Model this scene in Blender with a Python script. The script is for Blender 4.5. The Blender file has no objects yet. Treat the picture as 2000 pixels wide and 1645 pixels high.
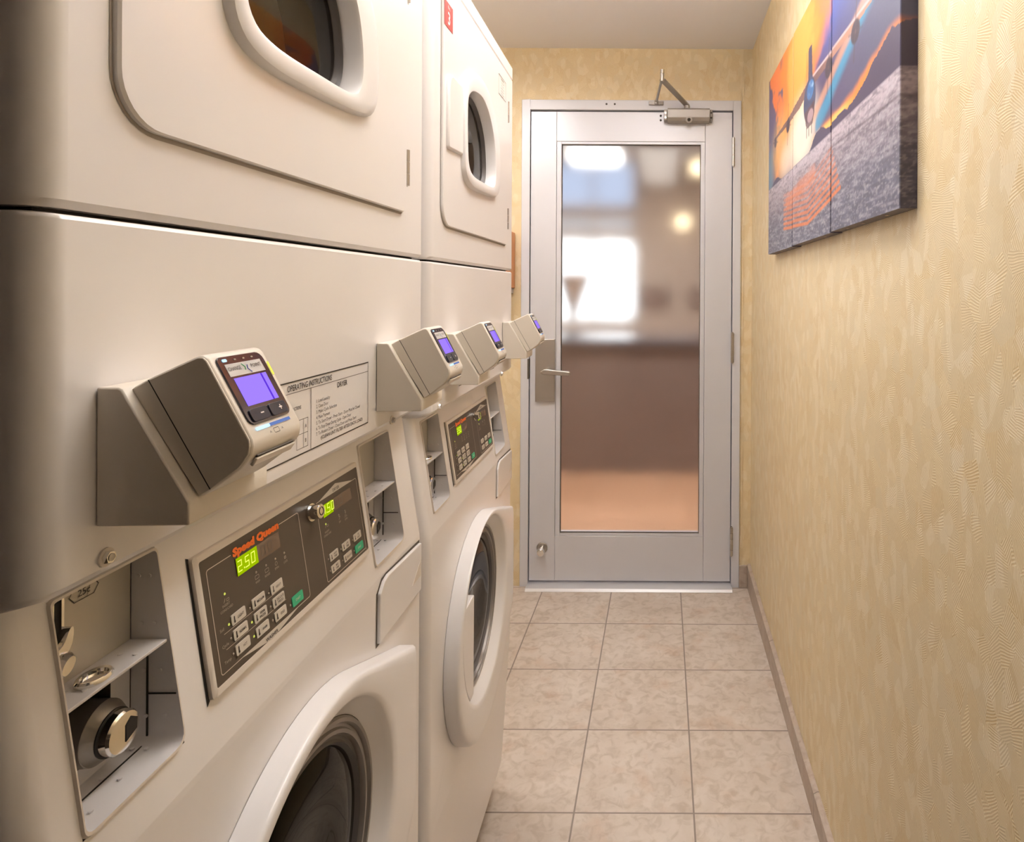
import bpy, bmesh, math, random
import numpy as np
from mathutils import Vector, Matrix

S = bpy.context.scene
COL = S.collection

# ------------------------------------------------------------------ camera, world, light, exposure
F, CX, CY, EYE = 1240.0, 1294.0, 566.0, 1.333
cam_d = bpy.data.cameras.new('camera')
cam = bpy.data.objects.new('camera', cam_d); COL.objects.link(cam)
cam.location = (0, 0, EYE)
cam.rotation_euler = (math.radians(90), math.radians(-0.3), 0)
cam_d.sensor_fit = 'HORIZONTAL'; cam_d.sensor_width = 36.0
cam_d.lens = 36.0 * F / 2000.0
cam_d.shift_x = -(CX - 1000.0) / 2000.0
cam_d.shift_y = (CY - 822.5) / 2000.0
cam_d.clip_start = 0.01
S.camera = cam

w = bpy.data.worlds.new('world'); S.world = w; w.use_nodes = True
w.node_tree.nodes['Background'].inputs[0].default_value = (1.0, 0.96, 0.92, 1)
w.node_tree.nodes['Background'].inputs[1].default_value = 0.25
S.view_settings.view_transform = 'Standard'
S.view_settings.look = 'None'
S.view_settings.exposure = 0.10
S.view_settings.gamma = 1.0
S.view_settings.use_curve_mapping = False
NOOK = 31.0
TUBE = 10.5            # strength of the ceiling fixture's diffuser
LOBBY_LAMP = 130.0
DAYLIGHT = 2.7

# ------------------------------------------------------------------ materials
def new_mat(name):
    m = bpy.data.materials.new(name); m.use_nodes = True
    return m, m.node_tree.nodes, m.node_tree.links, m.node_tree.nodes['Principled BSDF']

def mat(name, col, rough=0.5, metal=0.0, coat=0.0, emit=None, es=0.0, noise=0.0, nscale=40.0, bump=0.0, spec=0.5):
    m, N, L, P = new_mat(name)
    P.inputs['Base Color'].default_value = (*col, 1)
    P.inputs['Roughness'].default_value = rough
    P.inputs['Metallic'].default_value = metal
    P.inputs['Coat Weight'].default_value = coat
    P.inputs['Coat Roughness'].default_value = 0.08
    P.inputs['Specular IOR Level'].default_value = spec
    if emit:
        P.inputs['Emission Color'].default_value = (*emit, 1)
        P.inputs['Emission Strength'].default_value = es
    if noise or bump:
        tc = N.new('ShaderNodeTexCoord'); nz = N.new('ShaderNodeTexNoise')
        nz.inputs['Scale'].default_value = nscale; nz.inputs['Detail'].default_value = 5
        L.new(tc.outputs['Object'], nz.inputs['Vector'])
        if noise:
            mx = N.new('ShaderNodeMix'); mx.data_type = 'RGBA'
            mx.inputs[6].default_value = (*[c * (1 - noise) for c in col], 1)
            mx.inputs[7].default_value = (*[min(1, c * (1 + noise)) for c in col], 1)
            L.new(nz.outputs['Fac'], mx.inputs[0]); L.new(mx.outputs[2], P.inputs['Base Color'])
        if bump:
            b = N.new('ShaderNodeBump'); b.inputs['Strength'].default_value = bump
            b.inputs['Distance'].default_value = 0.002
            L.new(nz.outputs['Fac'], b.inputs['Height']); L.new(b.outputs[0], P.inputs['Normal'])
    return m

def emis(name, col, st):
    return mat(name, (0, 0, 0), 0.6, emit=col, es=st, spec=0.0)

ENAMEL = mat('cream_enamel', (0.85, 0.825, 0.83), 0.30, coat=0.25, noise=0.012, nscale=6, bump=0.03)
WHITEPL = mat('white_plastic', (0.86, 0.845, 0.865), 0.28, coat=0.2)
STEEL_PAINT = mat('painted_cabinet_side', (0.70, 0.66, 0.63), 0.4)
READER = mat('reader_beige_plastic', (0.74, 0.68, 0.60), 0.42, bump=0.05, nscale=600)
READER_FRONT = mat('reader_cream_plastic', (0.82, 0.76, 0.69), 0.3, coat=0.1)
DARK = mat('dark_gap', (0.02, 0.017, 0.015), 0.7)
GAPC = mat('door_gap_shade', (0.36, 0.32, 0.285), 0.6)
SEAM = mat('dark_seam', (0.10, 0.08, 0.065), 0.7)
CHROME = mat('chrome', (0.80, 0.78, 0.74), 0.10, metal=1.0)
WORN = mat('worn_steel', (0.36, 0.33, 0.29), 0.42, metal=0.9, noise=0.35, nscale=35)
DRUM = mat('drum_steel', (0.16, 0.13, 0.11), 0.4, metal=0.6, noise=0.1, nscale=30)
DRYDRUM = mat('dryer_drum_paint', (0.80, 0.74, 0.65), 0.5, noise=0.1, nscale=12)
RUBBER = mat('grey_rubber', (0.10, 0.09, 0.09), 0.45)
TRIMGREY = mat('grey_gasket_trim', (0.26, 0.235, 0.22), 0.3, metal=0.3)
SLOTGREY = mat('galvanised_grey', (0.70, 0.68, 0.69), 0.45, metal=0.1, noise=0.04, nscale=60)
SLOTBACK = mat('slot_back_plate', (0.56, 0.52, 0.45), 0.35, metal=0.25, noise=0.05, nscale=20)
PANEL = mat('brown_membrane', (0.075, 0.056, 0.043), 0.38, noise=0.04, nscale=300)
PANELRIM = mat('panel_rim', (0.74, 0.68, 0.62), 0.35)
LINE = mat('printed_line', (0.66, 0.58, 0.50), 0.5)
BTN = mat('button_print', (0.60, 0.55, 0.48), 0.45)
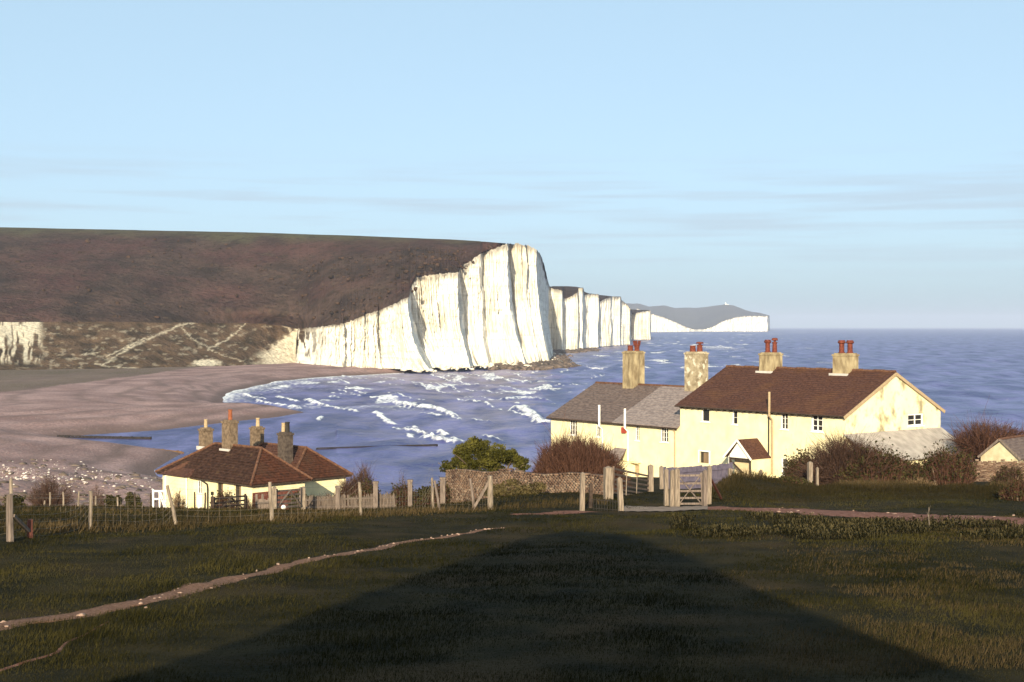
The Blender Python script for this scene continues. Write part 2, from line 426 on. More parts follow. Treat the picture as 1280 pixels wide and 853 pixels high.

EXERCISE PROMPT —
Begin at the first line of the material and copy each line exactly through the one containing "COL = S.collection". Omit pictures.

ANSWER TO THIS PROBLEM —
Model this scene in Blender with a Python script. The script is for Blender 4.5. The Blender file has no objects yet. Treat the picture as 2000 pixels wide and 1645 pixels high.
import bpy, bmesh, math, random
import numpy as np
from mathutils import Vector, Matrix

S = bpy.context.scene
COL = S.collection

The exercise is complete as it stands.